Captain Phillips-a film dramatizing the hijacking of the MV Maersk Alabama by Somali pirates in 2009-begins in Vermont, 7,500 miles from the Horn of Africa, as Captain Rich Phillips (Tom Hanks) prepares to leave home for his shipping duties halfway around the world. Obvious and overstated foreshadowing make the first 30 minutes of the movie undoubtedly the film’s weakest part-luckily, its greatest strength is that it improves continually for all 134 minutes, ending in rousing and powerful performances by both Hanks and his costars.
As Phillips’ wife (Catherine Keener) drives him to the airport for his flight, the two share a ridiculously overdone, embarrassingly uncomfortable conversation. They discuss how “the world is changing,” and how their children are entering a world much different than the one in which they grew up. The lines are clunky and cliched-so bad, in fact, that it almost feels like Hanks doesn’t want to deliver them. Hanks’ adoption of a New England accent, though accurately conveyed, sounds strange coming from the same man that portrayed Forrest Gump, and distracts in some ways from the movie early on.
While the name Captain Phillips implies a film about a single man, director Paul Greengrass (The Bourne Ultimatum) spends nearly as much time on the pirate leader, Abduwali Muse (Barkhad Abdi), as he does on Phillips. Greengrass, in one of the film’s greatest successes, does not treat the hijackers as obvious antagonists in a childish interpretation of good and bad, but rather does an excellent job, however briefly, of illustrating the economic and social motivations that encourage young Somalis to turn from fishing to pirating shipping vessels. Had Greengrass spent a bit more time distinguishing the Somali pirates from one another in their earliest scene, allowing the viewer to identify differently with each of the characters more fully, the later drama would have been all the more powerful.

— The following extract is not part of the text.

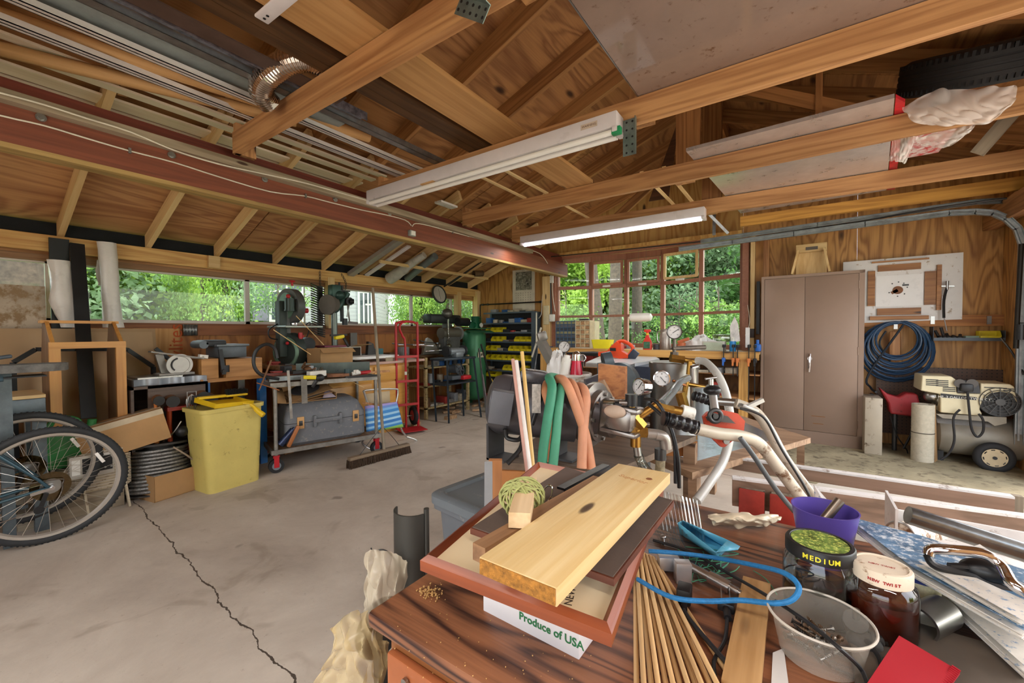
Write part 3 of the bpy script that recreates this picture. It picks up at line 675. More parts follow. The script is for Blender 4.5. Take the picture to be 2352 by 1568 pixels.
def bolt_ring(mb,M,r,n,br=.004,h=.004):
    for i in range(n):
        a = 2*pi*i/n; p = M@V((r*cos(a),r*sin(a),0)); q = M@V((r*cos(a),r*sin(a),h)); mb.cyl(p,q,br,n=6)
def carton(name,lab,c,d,rz=0,flaps=False,ry=0,rx=0,mat=None,h=None):
    """open or taped cardboard box, c = centre of the base"""
    M = fr(c,rz,rx,ry); t = TH(name,lab,'box',M=M); m = mat or CB(); x,y,z = d; k = .004
    if flaps:
        MB(M).b2((-x/2,-y/2,0),(x/2,y/2,k)).b2((-x/2,-y/2,0),(-x/2+k,y/2,z)).b2((x/2-k,-y/2,0),(x/2,y/2,z)).b2((-x/2,-y/2,0),(x/2,-y/2+k,z)).b2((-x/2,y/2-k,0),(x/2,y/2,z)).build('box_body',m,t)
        f = .45
        for s in (-1,1):
            MB(M).box((0,0,0),(y*.0+x*f*.6,y,k),M=Matrix.Translation((s*x/2,0,z))@Matrix.Rotation(s*rad(35),4,'Y')@Matrix.Translation((s*x*f*.3,0,0))).build('flap',m,t)
    else:
        MB(M).box((0,0,z/2),d,bev=.003).build('box_body',m,t)
        MB(M).box((0,0,z+.0006),(x,.05,.001)).build('tape',P('packing_tape','c9b18a',.25),t)
    return t
# --- wall bench: long worktop with skirt and legs
bench = TH('workbench','long wooden workbench built along the left wall under the windows','workbench',(-4.6,3,0))
Y2 = W(752,900,x=-4.12).y-.03; MB().b2((-4.98,2.08,.86),(-4.28,Y2,.90)).build('worktop',wood('bench_top','c3a07a','8f6b48','y',.6,1,.2),bench)
for y in (2.13,Y2-.05): MB().b2((-4.36,y-.045,0),(-4.28,y+.045,.86)).build('leg',pine('z'),bench)
MB().b2((-4.95,2.1,.2),(-4.32,Y2,.225)).build('shelf',pine('y'),bench)
nb = TH('wall_shelf','narrow wooden ledge along the left wall behind the oak cabinet','shelf',(-4.86,3.8,0)); MB().b2((-4.98,Y2+.01,.86),(-4.73,5.1,.90)).build('ledge',wood('bench_top','','','y'),nb); [MB().b2((-4.97,y,0),(-4.9,y+.06,.86)).build('leg',pine('z'),nb) for y in (Y2+.1,4.9)]
# --- boards leaning along the left wall
hb = P('hardboard','a98d6b',.7,0,.05,3,.04)
def lean(px0,px1,py,x,name,mat,lab,z0=0.0,th=.012,dx=.0,cat='panel'):
    a = W(px0,py,x=x); b = W(px1,py,x=x); z = b.z
    return SO(MB().slab([(x+dx,a.y,z0),(x+dx,b.y,z0),(x,b.y,z),(x,a.y,z)],th,(1,0,0)),name,mat,lab,cat)
lean(-80,103,658,-4.90,'plaster_board',P('torn_plasterboard','b7a996',.8,0,.15,3,.1,'8b7355',.45),'torn grey plasterboard offcut standing in front of the leftmost window',dx=.05)
lean(-100,355,755,-4.80,'hardboard_sheet',hb,'large brown hardboard sheet leaning on the left wall behind the oak frame',dx=.25)
lean(190,348,762,-4.75,'hardboard_sheet',P('hardboard_2','b39775',.7,0,.05,3,.04),'smaller brown hardboard sheet leaning in front of the large one',dx=.25)
o = TH('osb_sheet','sheathing sheet with orange printed lettering leaning under the window','panel',(-4.93,1.2,0))
a,b_ = W(185,733,x=-4.96),W(413,735,x=-4.96); c2 = W(800,820,x=-4.96)
MB().b2((-4.985,a.y,0),(-4.965,b_.y,1.29)).build('sheet',wood('osb_board','c99a63','a8763f','z',.7,.8,.2),o)
ink = P('orange_ink','b5532a',.8)
text('Acrylites',.16,face((-4.964,W(405,760,x=-4.96).y,1.05),(1,0,0))@Matrix.Rotation(rad(90),4,'Z'),ink,o)
text('AG',.1,face((-4.964,W(318,742,x=-4.96).y,1.2),(1,0,0))@Matrix.Rotation(rad(75),4,'Z'),ink,o)
for i in range(4): text('EXTERIOR',.04,face((-4.964,W(225,738,x=-4.96).y,1.27-i*.022),(1,0,0)),ink,o)
q = W(422,742,x=-4.93)
cm = MB().grid(lambda u,v: V((-4.95+.006*sin(u*30),q.y+.12*u,1.22+.11*v)),30,1)
SO(cm,'corrugated_strip',GALV(),'small corrugated metal piece on the sill at the end of the orange-printed sheet','metal sheet',solid=.001)
# black bars and posts
bl = P('black_metal','26282b',.45,.3,.15)
def postx(px0,py0,px1,py1,x,w,t,name,mat,lab,cat='bar'):
    return plank(name,W(px0,py0,x=x),W(px1,py1,x=x),w,t,mat,lab,cat,up=(1,0,0))
postx(135,548,142,760,-4.86,.11,.03,'black_board',bl,'short black board behind the left white plastic roll')
o = plank('black_board',W(177,560,x=-4.84),W(204,960,x=-4.4),.085,.02,bl,'tall black board leaning on the plate between the two white rolls','bar',up=(1,0,0))
hf = TH('steel_rack','low black steel frame with sloping sides behind the oak frame','frame',(-4.5,.8,.8))
b = MB()
pts = [W(30,832,x=-4.6),W(82,802,x=-4.6),W(292,802,x=-4.6),W(352,842,x=-4.6)]
for p,q in zip(pts,pts[1:]): b.bar(p,q,.03,.03,up=(1,0,0))
p = W(357,800,x=-4.6); b.bar(p,W(390,826,x=-4.6),.03,.03,up=(1,0,0))
b.bar(pts[0],(pts[0].x,pts[0].y,0),.03,.03,up=(1,0,0)); b.bar(pts[-1],(pts[-1].x,pts[-1].y,0),.03,.03,up=(1,0,0)); b.build('frame_bars',bl,hf)
# white rolls of plastic film
def roll(px,py0,py1,x,r0,lab,rr):
    p0 = W(px[0],py0,x=x); p1 = W(px[1],py1,x=x); pts = [p0.lerp(p1,i/10) for i in range(11)]
    b = MB(); n = 20; vs = []
    for i,p in enumerate(pts):
        for j in range(n):
            a = 2*pi*j/n; R_ = rr[i]*(1+.05*sin(3*a+i)+.04*sin(7*a-i*2)); vs.append(p+V((cos(a)*R_*.75,sin(a)*R_,0)))
    b.add(vs,[(i*n+j,i*n+(j+1) % n,(i+1)*n+(j+1) % n,(i+1)*n+j) for i in range(10) for j in range(n)]+[tuple(range(n)),tuple(range(10*n,11*n))])
    return SO(b,'plastic_roll',P('milky_plastic','dcdad6',.3,0,.08,5,.15),lab,'roll')
roll((136,160),598,752,-4.8,0,'milky white plastic roll, bulging, left of the tall black board',[.062,.064,.065,.067,.07,.08,.085,.08,.068,.055,.05])
roll((246,260),557,752,-4.84,0,'milky white plastic roll, tall and straight, right of the tall black board',[.06,.06,.06,.058,.058,.058,.058,.058,.06,.064,.068])
cloth([[W(225,597,x=-4.88),W(232,597,x=-4.88),W(240,597,x=-4.88)],[W(221,625,x=-4.88),W(230,625,x=-4.88),W(240,625,x=-4.88)],[W(228,655,x=-4.88),W(236,660,x=-4.88),W(243,665,x=-4.88)]],'plastic_flap',P('milky_plastic'),'loose milky plastic flap behind the tall straight roll','plastic',wr=.004)
# oak frame cabinet (open hutch)
X0,X1 = -4.15,-4.5
def wy(px,py,x): return W(px,py,x=x)
of = TH('oak_hutch','open oak frame with slanted sides standing before the hardboard sheets','frame',(-4.3,.75,0))
k = oak('z'); xf = -4.15; y0 = wy(122,800,xf).y; y1 = wy(281,800,xf).y; zt = wy(200,785,xf).z; zb = .25
xb_ = -4.5; ztt = wy(180,740,xb_).z
MB().b2((xf-.03,y0-.02,zb),(xf,y0+.035,zt)).build('upright',k,of); MB().b2((xf-.03,y1-.035,zb),(xf,y1+.02,zt)).build('upright',k,of)
MB().b2((xf-.03,y0-.02,zt-.045),(xf+.001,y1+.021,zt+.001)).build('top_rail',oak('y'),of)
for y in (y0+.0,y1-.0):
    MB(Matrix.Translation((0,y-.01,0))@Matrix(((1,0,0,0),(0,0,1,0),(0,1,0,0),(0,0,0,1)))).prism([(xf-.03,zb),(xf-.03,zt-.02),(xb_+.12,ztt),(xb_+.02,ztt),(xb_-.06,zt-.1),(xb_-.06,zb)],.018).build('side_panel',wood('oak_side','8f7256','6f5640','z',.5,1,0),of)
MB().b2((xb_+.02,y0-.03,ztt-.01),(xb_+.12,y1+.03,ztt+.01)).build('shelf',oak('y'),of)
MB().b2((xb_-.06,y0,zb),(xf,y1,zb+.02)).build('bottom_panel',k,of)
for y in (y0,y1): MB().bar((xf-.01,y,zt-.01),(xb_+.11,y,ztt),.016,.02,up=(0,1,0)).build('edge_trim',k,of)
# blue-grey steel bench stand left of the frame + padded board across
vb = TH('steel_stand','blue-grey steel stand with a wooden top behind the bicycle wheels','stand',(-3.95,.45,0))
m = P('hammered_blue_grey','5f6a70',.45,.4,.2,12); y0,y1,z0,z1 = xspan(-120,905,105,960,-3.9)
MB().b2((-4.3,y0,z1-.02),(-3.9,y1,z1)).build('top',pale('y'),vb); MB().b2((-4.3,y0,z1-.11),(-3.9,y1,z1-.021),.006).build('apron',m,vb)
for x,y in ((-3.93,y1-.03),(-4.25,y1-.03),(-3.93,y0+.05)): MB().b2((x-.03,y-.03,0),(x+.03,y+.03,z1-.1)).build('leg',m,vb)
MB().b2((-4.22,y0+.1,.15),(-3.96,y1-.08,.17)).build('shelf',m,vb)
pb = TH('padded_board','dusty grey padded board with a rounded end sticking in from the left edge','board',W(60,850,x=-3.7))
y0,y1,z0,z1 = xspan(-60,833,165,862,-3.65)
MB(Matrix.Translation((-3.75,0,z0))).prism([(-.1,y0),(.1,y0),(.1,y1-.08),(.06,y1-.02),(0,y1),(-.06,y1-.02),(-.1,y1-.08)],z1-z0).build('pad',P('dusty_grey','6e6d6a',.85,0,.3,18,.3),pb)
MB().b2((-3.85,y0,z0-.03),(-3.67,y1-.1,z0-.022)).build('rail',bl,pb)
MB().bar((-3.76,wy(10,860,-3.76).y,z0),(-3.76,wy(10,860,-3.76).y,0),.05,.04,up=(1,0,0)).build('post',m,pb)
q = W(8,818,x=-3.7)
SO(MB().bar(q-V((0,.1,.02)),q+V((0,.03,.0)),.06,.02,bev=.006),'small_clamp',P('blue_grey_dark','39434c',.4),'dark metal clamp jaw at the left edge above the padded board','clamp')
# bicycle saddle
sp = W(5,905,x=-3.45)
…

Either way, the humanity and struggles of the Somali men, coupled with an outstanding breakthrough performance by Abdi, result in emotional turmoil that takes Captain Phillips beyond a simple action film to a critical analysis of foreign policy and global inequality. Muse first laments the rich international fishing companies that make Somali seas barren, causing widespread starvation and poverty in his home country. At one point, Phillips questions Muse, asking how anyone could turn to piracy-surely there must be some other way to make a living-to which Muse responds powerfully: “Maybe in America,” sparking at least a twinge of guilt in the heart of any socially conscious viewer.
As the plot moves along from the hijacking of the Maersk Alabama to Phillips’ later capture as a hostage in one of the ship’s lifeboats, the performances by all of the actors in the film improve steadily. Coupled with an outstanding score by Henry Jackman, the film’s action creates a growing intensity that mounts until the film’s nearly perfectly-constructed climax.
The last 60 minutes of the film (and particularly the very last 15 minutes) are some of the best to have been released in the past decade. Greengrass’ use of the handheld camera that garnered him acclaim in previous works produces a pseudo-documentary feel that pervades the film, bringing the viewer directly into the action and heightening the already intense mood. As Hanks and his captors interact in the cramped lifeboat, the handheld cameras contribute to both a literal sense of claustrophobia and a metaphorical sense, as the captors are continually left with fewer and fewer options, trapped by their actions in a stalemate with no obvious mutually-beneficial resolution.
The film’s greatest moments come at the very end, as Phillips, now rescued, is brought to the sickbay of the USS Bainbridge. With pure, heart-wrenching emotion, Phillips struggles to recount his injuries, bringing the pure shock of his experience to the forefront. The film’s early inadequacies fall away as Hanks portrays Phillips’ emotions with Oscar-worthy perfection. The film leaves no loose ends untied, providing a packaged, complete story that weaves together many storylines, leaving viewers questioning the short-fallings of the world and their place in it.